Aim: Extract word for word the lines of the listing from its start to the line holding "scene.camera = cam", both ends kept; pictures are not part of the copy.
━━━━━━━━━━━━━━━━
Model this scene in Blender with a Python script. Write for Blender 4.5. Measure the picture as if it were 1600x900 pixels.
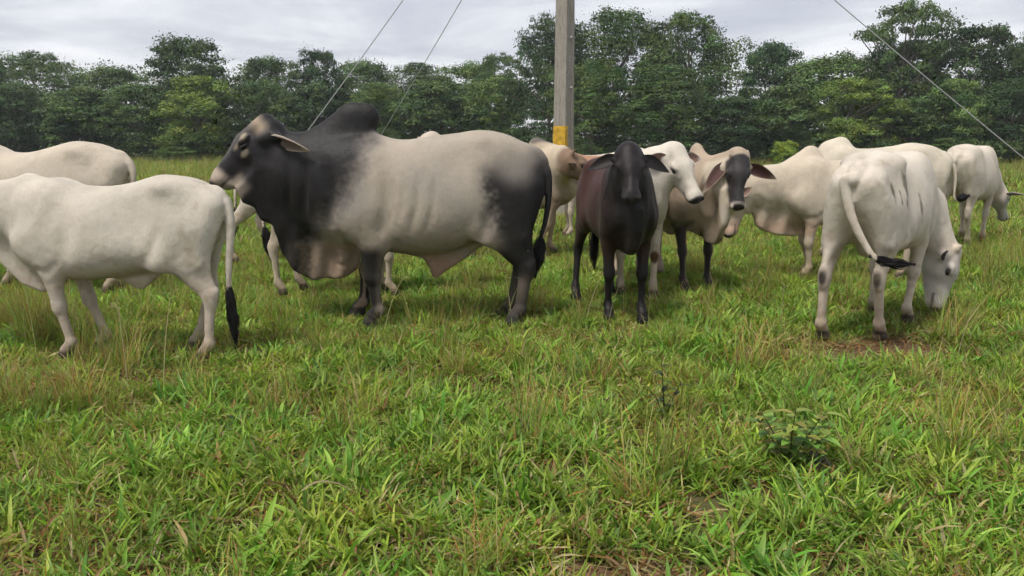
import bpy, math, random
import numpy as np
from mathutils import Vector, Matrix

# ------------------------------------------------------------------ camera, sky, sun, exposure
scene = bpy.context.scene
for o in list(bpy.data.objects):
    bpy.data.objects.remove(o)
COL = scene.collection

CAM_H = 1.40
cam_data = bpy.data.cameras.new('camera')
cam = bpy.data.objects.new('camera', cam_data)
COL.objects.link(cam)
cam.location = (0, 0, CAM_H)
cam.rotation_euler = (math.radians(90) - math.atan(225 / 1230.0), 0, 0)
cam_data.sensor_width = 36.0
cam_data.lens = 36.0 * 1230.0 / 1600.0
cam_data.clip_start = 0.05
cam_data.clip_end = 3000
scene.camera = cam

SUN_EL, SUN_AZ = math.radians(62), math.radians(225)     # azimuth clockwise from +Y: high, behind the camera's left shoulder
world = bpy.data.worlds.new('World')
scene.world = world
world.use_nodes = True
nt = world.node_tree
for n in list(nt.nodes):
    nt.nodes.remove(n)
W = nt.nodes.new
out = W('ShaderNodeOutputWorld')
sky = W('ShaderNodeTexSky'); sky.sky_type = 'NISHITA'; sky.sun_disc = False
sky.sun_elevation = SUN_EL; sky.sun_rotation = SUN_AZ; sky.dust_density = 2.0
bg_sky = W('ShaderNodeBackground'); bg_sky.inputs['Strength'].default_value = 0.10
nt.links.new(sky.outputs[0], bg_sky.inputs['Color'])
tc = W('ShaderNodeTexCoord')
sep = W('ShaderNodeSeparateXYZ'); nt.links.new(tc.outputs['Generated'], sep.inputs[0])
# flat cloud deck: direction projected on a plane overhead, so that the cloud bars flatten towards the horizon
zc = W('ShaderNodeMath'); zc.operation = 'MAXIMUM'; zc.inputs[1].default_value = 0.0; nt.links.new(sep.outputs['Z'], zc.inputs[0])
za = W('ShaderNodeMath'); za.operation = 'ADD'; za.inputs[1].default_value = 0.12; nt.links.new(zc.outputs[0], za.inputs[0])
dx = W('ShaderNodeMath'); dx.operation = 'DIVIDE'; nt.links.new(sep.outputs['X'], dx.inputs[0]); nt.links.new(za.outputs[0], dx.inputs[1])
dy = W('ShaderNodeMath'); dy.operation = 'DIVIDE'; nt.links.new(sep.outputs['Y'], dy.inputs[0]); nt.links.new(za.outputs[0], dy.inputs[1])
cmb = W('ShaderNodeCombineXYZ'); nt.links.new(dx.outputs[0], cmb.inputs[0]); nt.links.new(dy.outputs[0], cmb.inputs[1])
n1 = W('ShaderNodeTexNoise'); n1.inputs['Scale'].default_value = 0.8; n1.inputs['Detail'].default_value = 6; n1.inputs['Roughness'].default_value = 0.55; n1.inputs['Distortion'].default_value = 0.4
nt.links.new(cmb.outputs[0], n1.inputs['Vector'])
r1 = W('ShaderNodeValToRGB')
r1.color_ramp.elements[0].position = 0.34; r1.color_ramp.elements[0].color = (0.36, 0.38, 0.44, 1)
r1.color_ramp.elements[1].position = 0.66; r1.color_ramp.elements[1].color = (0.66, 0.66, 0.68, 1)
e = r1.color_ramp.elements.new(0.5); e.color = (0.46, 0.475, 0.52, 1)
nt.links.new(n1.outputs['Fac'], r1.inputs[0])
# low heaps of cumulus along the horizon: noise in (azimuth, elevation)
mp = W('ShaderNodeMapping'); mp.inputs['Scale'].default_value = (5.0, 5.0, 16.0); nt.links.new(tc.outputs['Generated'], mp.inputs[0])
n2 = W('ShaderNodeTexNoise'); n2.inputs['Scale'].default_value = 1.0; n2.inputs['Detail'].default_value = 5; nt.links.new(mp.outputs[0], n2.inputs['Vector'])
mz = W('ShaderNodeMath'); mz.operation = 'MULTIPLY_ADD'; mz.inputs[1].default_value = -11.0; mz.inputs[2].default_value = 1.02
nt.links.new(sep.outputs['Z'], mz.inputs[0])
ad = W('ShaderNodeMath'); ad.operation = 'ADD'; nt.links.new(mz.outputs[0], ad.inputs[0]); nt.links.new(n2.outputs['Fac'], ad.inputs[1])
r2 = W('ShaderNodeValToRGB'); r2.color_ramp.elements[0].position = 0.40; r2.color_ramp.elements[1].position = 0.52
nt.links.new(ad.outputs[0], r2.inputs[0])
mixc = W('ShaderNodeMixRGB'); nt.links.new(r2.outputs[0], mixc.inputs[0]); nt.links.new(r1.outputs[0], mixc.inputs[1])
mixc.inputs[2].default_value = (0.60, 0.605, 0.63, 1)
bg_cl = W('ShaderNodeBackground'); bg_cl.inputs['Strength'].default_value = 1.0
nt.links.new(mixc.outputs[0], bg_cl.inputs['Color'])
mixs = W('ShaderNodeMixShader'); mixs.inputs[0].default_value = 0.90
nt.links.new(bg_sky.outputs[0], mixs.inputs[1]); nt.links.new(bg_cl.outputs[0], mixs.inputs[2])
nt.links.new(mixs.outputs[0], out.inputs['Surface'])

sun_data = bpy.data.lights.new('sun', 'SUN')
sun_data.energy = 2.3; sun_data.angle = math.radians(12); sun_data.color = (1.0, 0.95, 0.87)
sun = bpy.data.objects.new('sun', sun_data); COL.objects.link(sun)
_d = Vector((math.sin(SUN_AZ) * math.cos(SUN_EL), math.cos(SUN_AZ) * math.cos(SUN_EL), math.sin(SUN_EL)))
sun.rotation_euler = (-_d).to_track_quat('-Z', 'Y').to_euler()
sun.location = _d * 50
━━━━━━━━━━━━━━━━
Solution to this exercise:
Model this scene in Blender with a Python script. Write for Blender 4.5. Measure the picture as if it were 1600x900 pixels.
import bpy, math, random
import numpy as np
from mathutils import Vector, Matrix

# ------------------------------------------------------------------ camera, sky, sun, exposure
scene = bpy.context.scene
for o in list(bpy.data.objects):
    bpy.data.objects.remove(o)
COL = scene.collection

CAM_H = 1.40
cam_data = bpy.data.cameras.new('camera')
cam = bpy.data.objects.new('camera', cam_data)
COL.objects.link(cam)
cam.location = (0, 0, CAM_H)
cam.rotation_euler = (math.radians(90) - math.atan(225 / 1230.0), 0, 0)
cam_data.sensor_width = 36.0
cam_data.lens = 36.0 * 1230.0 / 1600.0
cam_data.clip_start = 0.05
cam_data.clip_end = 3000
scene.camera = cam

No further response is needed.